I had a chance to listen to the album in preparation for this interview, and I was pleased to find there’s not a bad cut among any of the 14 songs. One song that I hope will garner a lot of attention is “Holiday”, a Christmas duet with singer/songwriter great Rosanne Cash. About Cash, Doughty said: “ I did a show with her, and she said, onstage, ‘I feel nervous playing my new songs, because Mike Doughty is here, and he’s such a great songwriter.’ That blew my mind.” Honestly, to borrow a phrase from Doughty, their duet blows my mind. I am the kind of person that hates hearing Christmas music anytime other than December. But this song has such an amazing hook (as most of Doughty’s songs do), I ended up playing it seven times in a row the first time I heard it.
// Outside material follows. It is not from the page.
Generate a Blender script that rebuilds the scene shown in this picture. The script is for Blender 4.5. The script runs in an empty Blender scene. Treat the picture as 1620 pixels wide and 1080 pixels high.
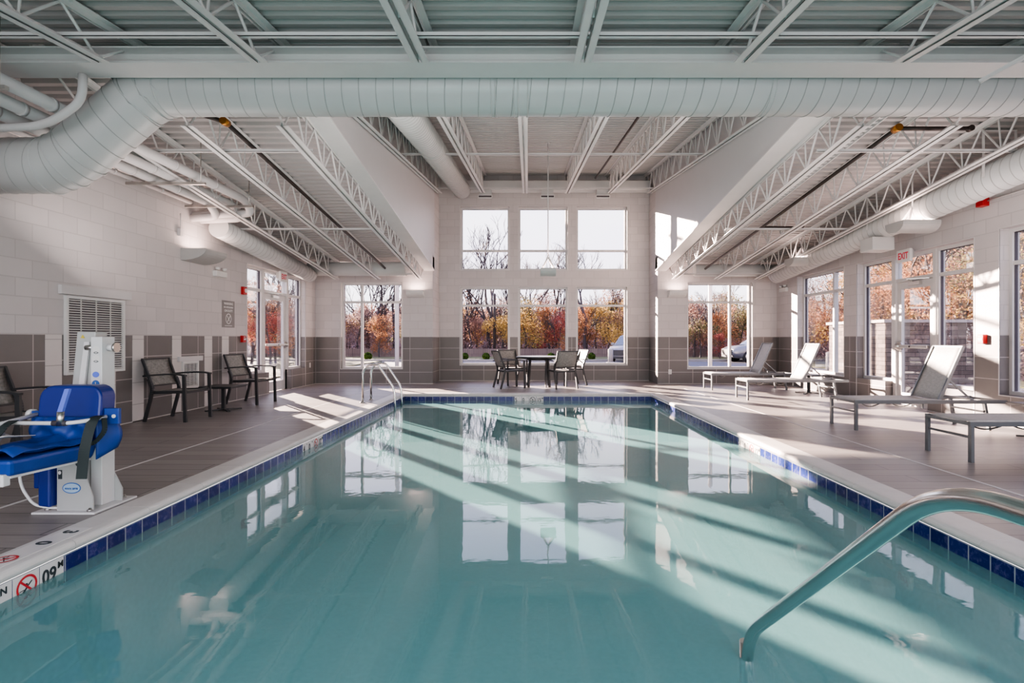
import bpy, bmesh, math, random
from mathutils import Vector, Matrix
random.seed(7)
C = bpy.context.scene.collection
PI = math.pi
CAMZ = 1.16; F = 868.0; VX = 835.0; VY = 536.0

# ------------------------------------------------------------------ mesh builder
class MB:
    def __init__(s): s.v = []; s.f = []; s.smooth = []
    def quadbox(s, pts):           # 8 pts: bottom 4 ccw, top 4 ccw
        b = len(s.v); s.v += [tuple(p) for p in pts]
        for q in ((0,3,2,1),(4,5,6,7),(0,1,5,4),(1,2,6,5),(2,3,7,6),(3,0,4,7)):
            s.f.append(tuple(b+i for i in q)); s.smooth.append(False)
        return s
    def box(s, x0, x1, y0, y1, z0, z1):
        x0,x1 = min(x0,x1),max(x0,x1); y0,y1=min(y0,y1),max(y0,y1); z0,z1=min(z0,z1),max(z0,z1)
        return s.quadbox([(x0,y0,z0),(x1,y0,z0),(x1,y1,z0),(x0,y1,z0),(x0,y0,z1),(x1,y0,z1),(x1,y1,z1),(x0,y1,z1)])
    def bar(s, a, b, w, h, up=(0,0,1)):   # rectangular bar from a to b, w sideways, h along up
        a = Vector(a); b = Vector(b); d = (b-a).normalized(); up = Vector(up)
        sd = d.cross(up)
        if sd.length < 1e-4: sd = d.cross(Vector((1,0,0)))
        sd.normalize(); u = sd.cross(d).normalized()
        sd = sd*w/2; u = u*h/2
        return s.quadbox([a-sd-u,a+sd-u,b+sd-u,b-sd-u,a-sd+u,a+sd+u,b+sd+u,b-sd+u])
    def tube(s, pts, r, n=8, closed=False, caps=True):
        pts = [Vector(p) for p in pts]; m = len(pts)
        rs = r if isinstance(r,(list,tuple)) else [r]*m
        prev = None; b0 = len(s.v)
        for i,p in enumerate(pts):
            if closed: t = pts[(i+1)%m]-pts[i-1]
            else: t = (pts[min(i+1,m-1)]-pts[max(i-1,0)])
            if t.length < 1e-9: t = Vector((0,0,1))
            t.normalize()
            if prev is None:
                ref = Vector((0,0,1)) if abs(t.z)<.9 else Vector((1,0,0))
                u = ref.cross(t).normalized()
            else:
                u = prev-t*prev.dot(t)
                u.normalize()
            prev = u; w = t.cross(u)
            k = 1.0
            if 0<i<m-1 and not closed:
                d1=(pts[i]-pts[i-1]).normalized(); k = 1/max(.6,math.sqrt(max(.05,(1+d1.dot((pts[i+1]-pts[i]).normalized()))/2)))
                k = min(k,1.2)
            for j in range(n):
                a = 2*PI*j/n
                s.v.append(tuple(p+(u*math.cos(a)+w*math.sin(a))*rs[i]*k))
        segs = m if closed else m-1
        for i in range(segs):
            for j in range(n):
                a=b0+i*n+j; b=b0+i*n+(j+1)%n; c=b0+((i+1)%m)*n+(j+1)%n; d=b0+((i+1)%m)*n+j
                s.f.append((a,b,c,d)); s.smooth.append(True)
        if caps and not closed:
            s.f.append(tuple(b0+j for j in range(n))[::-1]); s.smooth.append(False)
            s.f.append(tuple(b0+(m-1)*n+j for j in range(n))); s.smooth.append(False)
        return s
    def lathe(s, prof, o=(0,0,0), n=24, axis='z'):   # prof list of (r,h)
        b0=len(s.v); o=Vector(o)
        for r,h in prof:
            for j in range(n):
                a=2*PI*j/n
                q=(r*math.cos(a),r*math.sin(a),h)
                if axis=='x': q=(h,r*math.cos(a),r*math.sin(a))
                if axis=='y': q=(r*math.sin(a),h,r*math.cos(a))
                s.v.append(tuple(o+Vector(q)))
        m=len(prof)
        for i in range(m-1):
            for j in range(n):
                s.f.append((b0+i*n+j,b0+i*n+(j+1)%n,b0+(i+1)*n+(j+1)%n,b0+(i+1)*n+j)); s.smooth.append(True)
        s.f.append(tuple(b0+j for j in range(n))[::-1]); s.smooth.append(False)
        s.f.append(tuple(b0+(m-1)*n+j for j in range(n))); s.smooth.append(False)
        return s
    def prism(s, poly, fn, t0, t1, smooth=False):    # poly 2D, fn(u,v,t)->xyz
        b=len(s.v); n=len(poly)
        for t in (t0,t1):
            for u,v in poly: s.v.append(tuple(fn(u,v,t)))
        s.f.append(tuple(b+i for i in range(n))[::-1]); s.smooth.append(False)
        s.f.append(tuple(b+n+i for i in range(n))); s.smooth.append(False)
        for i in range(n):
            s.f.append((b+i,b+(i+1)%n,b+n+(i+1)%n,b+n+i)); s.smooth.append(smooth)
        return s
    def sheet(s, fn, nu, nv, thick=None, smooth=True):  # fn(u,v)->Vector, u,v in 0..1
        b=len(s.v)
        P=[[Vector(fn(i/nu,j/nv)) for j in range(nv+1)] for i in range(nu+1)]
        for r in P:
            for p in r: s.v.append(tuple(p))
        k=nv+1
        for i in range(nu):
            for j in range(nv):
                s.f.append((b+i*k+j,b+(i+1)*k+j,b+(i+1)*k+j+1,b+i*k+j+1)); s.smooth.append(smooth)
        if thick:
            T=Vector(thick); b2=len(s.v)
            for r in P:
                for p in r: s.v.append(tuple(p+T))
            for i in range(nu):
                for j in range(nv):
                    s.f.append((b2+i*k+j,b2+i*k+j+1,b2+(i+1)*k+j+1,b2+(i+1)*k+j)); s.smooth.append(smooth)
            E=[(i,0) for i in range(nu)]+[(nu,j) for j in range(nv)]+[(i,nv) for i in range(nu,0,-1)]+[(0,j) for j in range(nv,0,-1)]
            for q in range(len(E)):
                i,j=E[q]; i2,j2=E[(q+1)%len(E)]
                s.f.append((b+i*k+j,b2+i*k+j,b2+i2*k+j2,b+i2*k+j2)); s.smooth.append(False)
        return s
    def build(s, name, mat, parent=None, recalc=True, bevel=0, world=False):
        me=bpy.data.meshes.new(name); me.from_pydata([tuple(v) for v in s.v],[],s.f)
        me.polygons.foreach_set('use_smooth', s.smooth)
        if recalc:
            bm=bmesh.new(); bm.from_mesh(me); bmesh.ops.recalc_face_normals(bm,faces=bm.faces[:]); bm.to_mesh(me); bm.free()
        if mat: me.materials.append(mat)
        me.update()
        o=bpy.data.objects.new(name,me); C.objects.link(o)
        if parent:
            o.parent=parent
            if world and parent.type=='EMPTY': o.location=-Vector(parent.location)
        if bevel:
            m=o.modifiers.new('bevel','BEVEL'); m.width=bevel; m.segments=2; m.limit_method='ANGLE'; m.angle_limit=.7
        return o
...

The whole album pulled me in just as much and it was a pleasure to interview Doughty. We also get to discuss another recent Doughty musical project, Dubious Luxury, released earlier this month. My thanks to Doughty for his time and thoughts, as well as Rob Moore for facilitating the interview.

You’re an artist who clearly loves to play live. In developing Yes and Also Yes, how much did you play some of these songs before an audience prior to entering the studio? And did any of the cuts change drastically from how it was initially conceived compared to the final version?

I’ve been playing a lot of comedy shows, around Brooklyn and Manhattan, as a musical guest, and I played “Na Na Nothing”, and “Day By Day By” at nearly every one of them, plus, maybe, “27 Jennifers”. If I play something a lot, before or after recording it, the phrasing will change ever so slightly, so there’ll be a cumulative evolution that I barely notice, unless I listen to a five-year-old version, and then it’s kind of startling. So, I don’t really know.